GIVEN PROBLEM: From the listing below, return each line that includes "scene".

## BEGIN

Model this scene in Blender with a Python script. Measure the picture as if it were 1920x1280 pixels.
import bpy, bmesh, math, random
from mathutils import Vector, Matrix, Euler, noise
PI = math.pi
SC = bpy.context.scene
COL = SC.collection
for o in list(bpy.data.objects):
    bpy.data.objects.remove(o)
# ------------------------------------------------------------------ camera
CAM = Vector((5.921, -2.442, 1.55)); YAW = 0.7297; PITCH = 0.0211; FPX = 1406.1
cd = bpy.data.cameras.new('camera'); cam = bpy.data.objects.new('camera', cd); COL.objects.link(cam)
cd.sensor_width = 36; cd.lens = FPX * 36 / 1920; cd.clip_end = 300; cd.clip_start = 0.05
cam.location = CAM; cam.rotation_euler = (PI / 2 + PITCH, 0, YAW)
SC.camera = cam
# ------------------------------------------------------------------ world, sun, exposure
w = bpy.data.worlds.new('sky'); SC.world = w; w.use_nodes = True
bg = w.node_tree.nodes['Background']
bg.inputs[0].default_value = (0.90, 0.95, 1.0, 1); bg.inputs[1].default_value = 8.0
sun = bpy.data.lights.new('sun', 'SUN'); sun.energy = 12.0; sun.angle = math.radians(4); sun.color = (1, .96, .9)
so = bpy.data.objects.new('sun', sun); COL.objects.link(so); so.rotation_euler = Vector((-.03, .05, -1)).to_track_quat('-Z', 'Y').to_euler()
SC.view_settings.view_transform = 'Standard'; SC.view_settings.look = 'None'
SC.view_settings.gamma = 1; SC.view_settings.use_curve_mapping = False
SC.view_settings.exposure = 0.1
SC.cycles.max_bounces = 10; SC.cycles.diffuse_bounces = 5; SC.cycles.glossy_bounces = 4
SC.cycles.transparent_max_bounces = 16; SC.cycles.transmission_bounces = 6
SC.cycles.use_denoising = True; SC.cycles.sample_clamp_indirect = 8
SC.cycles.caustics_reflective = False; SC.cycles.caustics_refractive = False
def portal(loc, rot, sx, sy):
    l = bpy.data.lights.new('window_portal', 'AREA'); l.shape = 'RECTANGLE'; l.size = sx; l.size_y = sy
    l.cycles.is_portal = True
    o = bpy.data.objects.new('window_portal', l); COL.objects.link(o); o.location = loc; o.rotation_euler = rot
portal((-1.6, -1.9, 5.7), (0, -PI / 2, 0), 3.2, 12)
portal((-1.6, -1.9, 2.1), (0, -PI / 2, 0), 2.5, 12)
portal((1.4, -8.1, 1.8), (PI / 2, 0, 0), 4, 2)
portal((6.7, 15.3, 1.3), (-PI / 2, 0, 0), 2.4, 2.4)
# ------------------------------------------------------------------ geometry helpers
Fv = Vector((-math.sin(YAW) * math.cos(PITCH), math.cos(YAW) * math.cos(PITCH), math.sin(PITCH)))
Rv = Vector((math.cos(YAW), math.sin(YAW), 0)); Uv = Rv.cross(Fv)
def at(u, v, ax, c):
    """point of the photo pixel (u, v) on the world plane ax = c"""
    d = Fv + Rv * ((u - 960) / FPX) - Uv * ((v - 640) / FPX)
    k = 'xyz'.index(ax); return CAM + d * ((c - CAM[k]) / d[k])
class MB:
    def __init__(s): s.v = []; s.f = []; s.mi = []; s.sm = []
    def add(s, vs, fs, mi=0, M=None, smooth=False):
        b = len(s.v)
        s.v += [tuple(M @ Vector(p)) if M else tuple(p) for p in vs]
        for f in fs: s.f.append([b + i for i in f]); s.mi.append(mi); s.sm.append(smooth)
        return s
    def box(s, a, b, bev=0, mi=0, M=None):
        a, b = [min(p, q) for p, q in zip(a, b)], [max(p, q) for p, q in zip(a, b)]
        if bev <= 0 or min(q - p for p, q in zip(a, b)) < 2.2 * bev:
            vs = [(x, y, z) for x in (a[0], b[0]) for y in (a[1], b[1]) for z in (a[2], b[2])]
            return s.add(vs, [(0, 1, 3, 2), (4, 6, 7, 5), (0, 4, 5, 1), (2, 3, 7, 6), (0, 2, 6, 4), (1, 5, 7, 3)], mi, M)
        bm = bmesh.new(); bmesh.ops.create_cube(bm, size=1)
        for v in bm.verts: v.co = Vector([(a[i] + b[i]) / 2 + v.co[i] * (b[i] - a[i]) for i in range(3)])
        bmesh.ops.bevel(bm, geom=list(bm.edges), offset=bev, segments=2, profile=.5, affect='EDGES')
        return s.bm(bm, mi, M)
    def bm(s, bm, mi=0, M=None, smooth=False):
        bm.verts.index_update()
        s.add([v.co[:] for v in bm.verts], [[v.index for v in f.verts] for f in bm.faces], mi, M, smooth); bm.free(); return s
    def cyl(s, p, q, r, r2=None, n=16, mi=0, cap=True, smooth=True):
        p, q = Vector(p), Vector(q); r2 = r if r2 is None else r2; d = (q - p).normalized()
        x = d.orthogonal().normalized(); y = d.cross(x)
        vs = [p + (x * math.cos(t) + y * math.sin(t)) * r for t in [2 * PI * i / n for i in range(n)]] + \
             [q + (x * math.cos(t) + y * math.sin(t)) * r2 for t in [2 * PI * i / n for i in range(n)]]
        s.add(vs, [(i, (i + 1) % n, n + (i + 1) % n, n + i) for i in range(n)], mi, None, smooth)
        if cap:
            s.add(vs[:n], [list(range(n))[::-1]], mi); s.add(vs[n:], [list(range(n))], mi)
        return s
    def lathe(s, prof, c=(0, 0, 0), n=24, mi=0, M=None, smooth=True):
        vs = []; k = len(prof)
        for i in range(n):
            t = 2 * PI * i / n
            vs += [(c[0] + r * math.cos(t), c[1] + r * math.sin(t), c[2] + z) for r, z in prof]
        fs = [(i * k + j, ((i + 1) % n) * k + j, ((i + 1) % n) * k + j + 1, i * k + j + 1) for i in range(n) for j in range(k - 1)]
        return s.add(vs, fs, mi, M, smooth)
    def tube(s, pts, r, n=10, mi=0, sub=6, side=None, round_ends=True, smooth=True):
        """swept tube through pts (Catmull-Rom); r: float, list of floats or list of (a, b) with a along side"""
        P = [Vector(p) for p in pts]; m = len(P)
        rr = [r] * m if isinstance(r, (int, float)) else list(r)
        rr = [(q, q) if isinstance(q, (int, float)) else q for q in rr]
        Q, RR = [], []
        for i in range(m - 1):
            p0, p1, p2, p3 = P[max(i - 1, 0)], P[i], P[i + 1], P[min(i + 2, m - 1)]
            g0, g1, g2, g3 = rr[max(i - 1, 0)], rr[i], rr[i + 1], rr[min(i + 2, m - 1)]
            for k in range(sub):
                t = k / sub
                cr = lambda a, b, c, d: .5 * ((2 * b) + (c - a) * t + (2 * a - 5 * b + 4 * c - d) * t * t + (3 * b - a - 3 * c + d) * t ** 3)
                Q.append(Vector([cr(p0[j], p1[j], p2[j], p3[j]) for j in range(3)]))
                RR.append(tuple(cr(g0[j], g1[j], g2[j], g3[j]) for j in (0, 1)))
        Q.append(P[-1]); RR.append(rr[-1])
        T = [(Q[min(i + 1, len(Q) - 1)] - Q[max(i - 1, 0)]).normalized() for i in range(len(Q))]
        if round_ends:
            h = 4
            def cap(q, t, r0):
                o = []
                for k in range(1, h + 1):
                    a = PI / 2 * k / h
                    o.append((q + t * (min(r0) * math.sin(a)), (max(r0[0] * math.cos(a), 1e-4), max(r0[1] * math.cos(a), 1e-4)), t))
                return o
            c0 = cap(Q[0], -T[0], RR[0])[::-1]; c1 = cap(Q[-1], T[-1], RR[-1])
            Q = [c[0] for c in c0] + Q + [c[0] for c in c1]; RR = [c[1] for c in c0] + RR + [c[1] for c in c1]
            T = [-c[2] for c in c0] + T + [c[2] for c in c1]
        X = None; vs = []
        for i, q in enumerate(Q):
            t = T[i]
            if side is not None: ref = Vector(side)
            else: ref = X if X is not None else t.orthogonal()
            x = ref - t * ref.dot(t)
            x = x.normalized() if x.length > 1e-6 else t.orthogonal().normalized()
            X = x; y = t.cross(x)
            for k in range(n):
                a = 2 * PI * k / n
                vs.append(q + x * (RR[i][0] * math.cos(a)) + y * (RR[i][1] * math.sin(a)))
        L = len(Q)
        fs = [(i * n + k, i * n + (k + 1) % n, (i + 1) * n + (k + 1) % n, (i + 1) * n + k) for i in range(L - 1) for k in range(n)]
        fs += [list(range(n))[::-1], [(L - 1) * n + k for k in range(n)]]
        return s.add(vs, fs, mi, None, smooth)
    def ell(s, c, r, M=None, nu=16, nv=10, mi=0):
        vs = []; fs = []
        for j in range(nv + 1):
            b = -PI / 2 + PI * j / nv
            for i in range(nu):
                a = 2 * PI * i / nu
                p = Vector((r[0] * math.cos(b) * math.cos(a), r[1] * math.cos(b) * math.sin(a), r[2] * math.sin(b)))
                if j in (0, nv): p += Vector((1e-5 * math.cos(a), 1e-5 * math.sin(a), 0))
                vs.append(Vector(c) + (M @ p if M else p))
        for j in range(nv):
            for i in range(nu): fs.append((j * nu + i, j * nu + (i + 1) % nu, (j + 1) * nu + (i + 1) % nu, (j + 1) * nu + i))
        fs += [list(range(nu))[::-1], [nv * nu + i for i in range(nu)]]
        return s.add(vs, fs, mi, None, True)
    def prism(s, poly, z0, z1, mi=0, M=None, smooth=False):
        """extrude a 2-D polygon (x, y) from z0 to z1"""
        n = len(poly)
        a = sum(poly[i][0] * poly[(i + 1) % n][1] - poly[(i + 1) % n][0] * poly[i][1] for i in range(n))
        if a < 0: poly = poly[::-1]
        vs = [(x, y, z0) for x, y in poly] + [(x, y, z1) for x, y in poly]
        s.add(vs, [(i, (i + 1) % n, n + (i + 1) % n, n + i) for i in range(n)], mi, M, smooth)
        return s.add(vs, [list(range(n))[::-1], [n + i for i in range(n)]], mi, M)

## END

ANSWER FOR THE TASK:
Model this scene in Blender with a Python script. Measure the picture as if it were 1920x1280 pixels.
SC = bpy.context.scene